Answer
The graph is shown below.
Range $\left[-\frac{49}{4},\infty\right)$.
Work Step by Step
The given function is a quadratic function:
$f(x)=x^2+3x-10$
The standard form of the quadratic function is
$f(x)=ax^2+bx+c$
Compare both equations $a=1,b=3$ and $c=-10$.
Step 1:- Parabola opens.
$a>0$, the parabola open upward.
Step 2:- Vertex.
$x-$coordinate of the vertex is $x=-\frac{b}{2a}=-\frac{3}{2(1)}=-\frac{3}{2}$.
Substitute the value of $x$ into the function.
$\Rightarrow f(-\frac{3}{2})=(-\frac{3}{2})^2+3(-\frac{3}{2})-10$
Simplify.
$\Rightarrow f(-\frac{3}{2})=\frac{9}{4}-\frac{9}{2}-10$
The LCD is $4$.
Multiply the numerator and the denominator to form LCD at the denominator.
$\Rightarrow f(-\frac{3}{2})=\frac{9}{4}-\frac{18}{4}-\frac{40}{4}$
Add all numerators.
$\Rightarrow f(-\frac{3}{2})=\frac{9-18-40}{4}$
Simplify.
$\Rightarrow f(-\frac{3}{2})=-\frac{49}{4}$
The vertex is $(-\frac{3}{2},-\frac{49}{4})$.
Step 3:- $x-$intercepts.
Replace $f(x)$ with $0$ into the given function.
$\Rightarrow 0=x^2+3x-10$
Use the quadratic formula, we have $a=1,b=3$ and $c=-10$.

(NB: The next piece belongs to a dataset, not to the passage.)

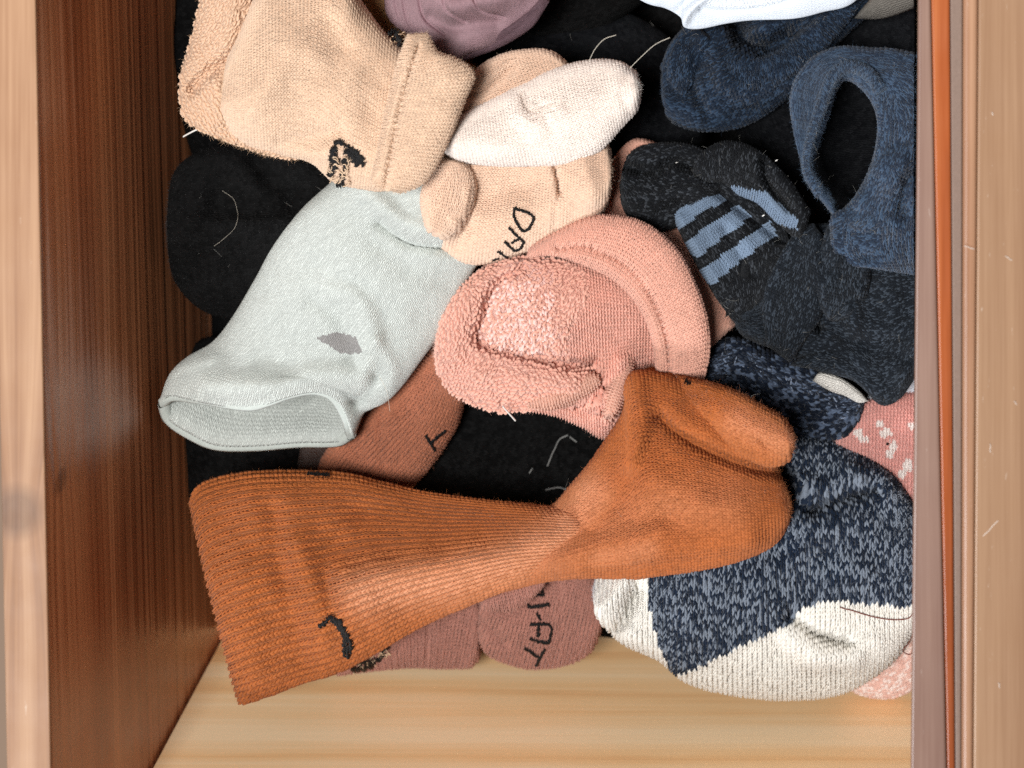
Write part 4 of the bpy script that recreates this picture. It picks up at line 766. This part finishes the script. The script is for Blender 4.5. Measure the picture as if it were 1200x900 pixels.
stitched('logo_patch', t, M_EMB, [leg, cf], [[(453, 42), (462, 40), (473, 48)], [(458, 48), (470, 54)]], 6, .3)
def squig(n, x0, x1, y0, y1, par, sf):
    parts = []
    for k in range(n):
        x = RNG.uniform(x0, x1); y = RNG.uniform(y0, y1); c = [(x, y)]
        an = RNG.uniform(0, 6.3)
        for j in range(3): an += RNG.uniform(-1.4, 1.4); c.append((c[-1][0] + 3 * math.cos(an), c[-1][1] + 3 * math.sin(an)))
        P = on_surface(sf, cr(c, 9), .0016); parts.append(tube(P, .00022, 5))
    V, F = join(parts); return mesh_obj('loose_loops', V, F, M_TANTH, par)
squig(26, 386, 412, 180, 212, t, [leg]); squig(9, 452, 472, 40, 54, t, [leg])
stitched('letter', t, M_EMB, [low], [[(604, 243), (625, 252), (620, 266)], [(604, 243), (603, 252), (612, 268), (620, 266)]], 2.8)
stitched('letter', t, M_EMB, [low], [[(597, 265), (607, 275), (615, 282)], [(592, 281), (603, 291), (610, 288), (614, 280)], [(600, 282), (607, 278)]], 2.8)
stitched('letter', t, M_EMB, [low], [[(584, 292), (595, 300)]], 3.0)
stitched('letter', t, M_EMB, [low], [[(578, 302), (584, 300)]], 2.2)
fuzz(t, leg, 9000, fz('tan', (236, 206, 174)), (2, 4)); fuzz(t, cf, 4500, fz('tan cuff', (240, 212, 182)), (2, 4)); fuzz(t, toe, 5000, fz('white', (246, 240, 234)), (2, 4)); fuzz(t, low, 4500, fz('peach', (240, 210, 184)), (2, 4)); fuzz(t, rear, 1500, fz('peach rear', (240, 210, 184)), (2, 4)); fuzz(t, terryb, 3000, fz('terry', (236, 200, 164)), (3, 6))
thread('loose_thread', t, M_WTH, [(235, 150), (226, 154), (215, 160)], [.088, .088, .086], .0004)

# ------------------------------------------------------------------ long rust sock
t = thing('sock', 'long rust orange ribbed sock twisted across the front of the heap', 'sock', 560, 640, .07)
wl = [([(430, 690), (520, 680), (600, 655), (645, 630), (690, 580)], 26, .85), ([(640, 650), (700, 625), (780, 590), (850, 585)], 30, .3), ([(700, 650), (760, 640)], 14, .4)]  # pale streaks that paint the highlight along the twisted ridge and foot
leg = loft('leg', t, K_RUST, [(222, 590), (236, 569), (275, 557), (330, 553), (400, 556), (450, 567), (500, 578), (560, 586), (610, 591), (655, 596), (720, 600)], [(280, 825), (318, 813), (352, 800), (400, 785), (445, 761), (490, 734), (540, 711), (600, 687), (650, 676), (700, 668), (760, 655)], [.076, .074, .072, .076, .08], [.030, .030, .024, .018, .016], hb=.010, taper=(.035, .08), stitch='rib', wale=4.9, course=5.0, rib=(2, .0008, .0, .62), seed=31, res=1.2,
           lip=None, feats=[('s', [(380, 668), (470, 652), (530, 644), (590, 632), (640, 604), (670, 575)], 12, .010, 55), ('v', [(350, 640), (370, 690), (380, 740)], 16, .003), ('v', [(325, 600), (340, 680), (360, 780)], 14, -.0022), ('v', [(395, 780), (360, 790)], 10, .002), ('v', [(430, 600), (560, 612)], 20, -.003), ('v', [(300, 580), (285, 700), (310, 800)], 20, .002)],
           worn=wl, noise=(.0022, 70))  # worn here is the painted ridge highlight
foot = loft('foot', t, K_RUSTP, [(540, 660), (600, 630), (648, 594), (668, 572), (692, 544), (716, 510), (733, 480), (733, 455), (744, 437), (775, 440), (820, 458), (870, 500), (905, 540), (924, 590)], [(540, 705), (590, 692), (640, 679), (690, 675), (730, 676), (770, 673), (810, 668), (850, 660), (885, 648), (908, 634), (922, 612), (924, 590)], [.062, .080, .088, .090, .088], [.012, .020, .026, .027, .018], hb=.012, taper=(.22, .10), stitch='jersey', wale=4.6, course=4.2, seed=41, res=1.2,
            feats=[('v', [(775, 490), (795, 510), (830, 530), (880, 550), (915, 555)], 10, -.006), ('v', [(742, 445), (750, 490), (740, 540)], 12, .004), ('s', [(900, 640), (850, 645), (800, 650), (740, 658), (690, 674), (650, 690)], 4, .005, 26), ('v', [(600, 668), (660, 650), (720, 632), (770, 622)], 14, .0025), ('v', [(770, 560), (830, 590), (880, 600)], 26, .003), ('v', [(700, 620), (740, 560), (770, 510)], 12, -.0015)], worn=wl, noise=(.0018, 60), rib=(2.0, .0005, .0, .6))  # worn here is the painted highlight on the foot
heel = loft('heel', t, K_RUST, [(745, 446), (762, 434), (800, 443), (850, 455), (888, 473), (915, 490), (929, 515)], [(745, 446), (775, 478), (808, 500), (840, 518), (872, 536), (902, 546), (922, 538), (929, 515)], [.072, .089, .101, .104], .018, hb=.014, taper=(.55, .12), q=2.0, stitch='jersey', wale=4.4, course=4.2, seed=51, worn=[([(865, 492), (915, 515)], 18, .5)], res=1.2, feats=[('v', [(775, 455), (800, 470)], 14, .001), ('v', [(890, 512), (898, 520)], 4, -.0012)])  # pale patch at the right end is a painted highlight
stitched('stitch_patch', t, M_EMB, [leg], [[(376, 732), (388, 722), (400, 728)], [(388, 724), (400, 733), (407, 750), (408, 768)], [(393, 726), (403, 742), (404, 766)], [(397, 724), (410, 748), (411, 762)]], 5, .3)
stitched('stitch_patch', t, M_EMB, [leg], [[(360, 558), (385, 560)]], 4, .3)
stitched('lint_speck', t, M_EMB, [heel], [[(803, 450), (809, 451)]], 5, .3)
fuzz(t, leg, 26000, fz('rust', (206, 126, 70)), (2, 5), r=.000024); fuzz(t, foot, 20000, fz('rust foot', (210, 132, 80)), (2, 5), r=.000024); fuzz(t, heel, 9000, fz('rust heel', (224, 150, 108)), (2, 6), r=.000024)

# ------------------------------------------------------------------ stray hairs
for lab, pts, zz in (('fine pale hair rising above the white toe, left of its pair', [(690, 72), (697, 58), (708, 46), (722, 41)], [.115, .118, .12, .12]), ('fine pale hair rising from the white toe towards the white garment', [(738, 80), (752, 66), (768, 52), (785, 44)], [.112, .116, .118, .12])):
    o = thread('stray_hair', None, M_HAIR, pts, zz, .00013); o['label'] = lab; o['category'] = 'hair'; o['group'] = 'hairs over the heap'

# ------------------------------------------------------------------ lint caught on the dark cloth
M_LINT = plain('pale lint', (170, 168, 162), .9)
for nm, s_ in list(SURF.items()):
    o_ = bpy.data.objects[nm]; mn = o_.data.materials[0].name
    n_ = 38 if mn in ('charcoal yarn', 'navy yarn', 'denim blue yarn', 'charcoal yarn with blue stripes') else 18 if mn in ('soft black yarn', 'navy black yarn') else 14 if mn in ('navy and white marl yarn', 'dark navy marl yarn', 'rust yarn', 'rust purl yarn') else 0
    if n_: l_ = fuzz(o_, o_, n_, M_LINT, (3, 13), r=.000035, seed=n_ + len(nm), flat=.95); l_.name = 'lint'
finish_stitches()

$\Rightarrow x=\frac{-b\pm\sqrt{b^2-4ac}}{2a}$
Substitute all values.
$\Rightarrow x=\frac{-(3)\pm\sqrt{(3)^2-4(1)(-10)}}{2(1)}$
Simplify.
$\Rightarrow x=\frac{-3\pm\sqrt{9+40}}{2}$
$\Rightarrow x=\frac{-3\pm\sqrt{49}}{2}$
$\Rightarrow x=\frac{-3\pm7}{2}$
Separate the fractions.
$\Rightarrow x=\frac{-3+7}{2}$ or $ \frac{-3-7}{2}$
Simplify.
$\Rightarrow x=\frac{4}{2}$ or $ x=\frac{-10}{2}$
$\Rightarrow x=2$ or $ x=-5$
The $x-$intercepts are $2$ and $-5$. The parabola passes through $(2,0)$ and $(-5,0)$.
Step 4:- $y-$intercept.
Replace $x$ with $0$ in the given function.
$\Rightarrow f(0)=(0)^2+3(0)-10$
Simplify.
$\Rightarrow f(0)=-10$
The $y-$intercept is $-10$. The parabola passes through $(0,-10)$.
Step 5:- Graph.
Use the points:- vertex, $x-$intercepts and $y-$intercept to draw a parabola.
The axis of symmetry is $x=-\frac{3}{2}$.
$A=(-\frac{3}{2},-\frac{49}{4})$
$B=(2,0)$
$C=(-5,0)$
$D=(0,-10)$.
From the graph the range of the function is
$\left[-\frac{49}{4},\infty\right)$.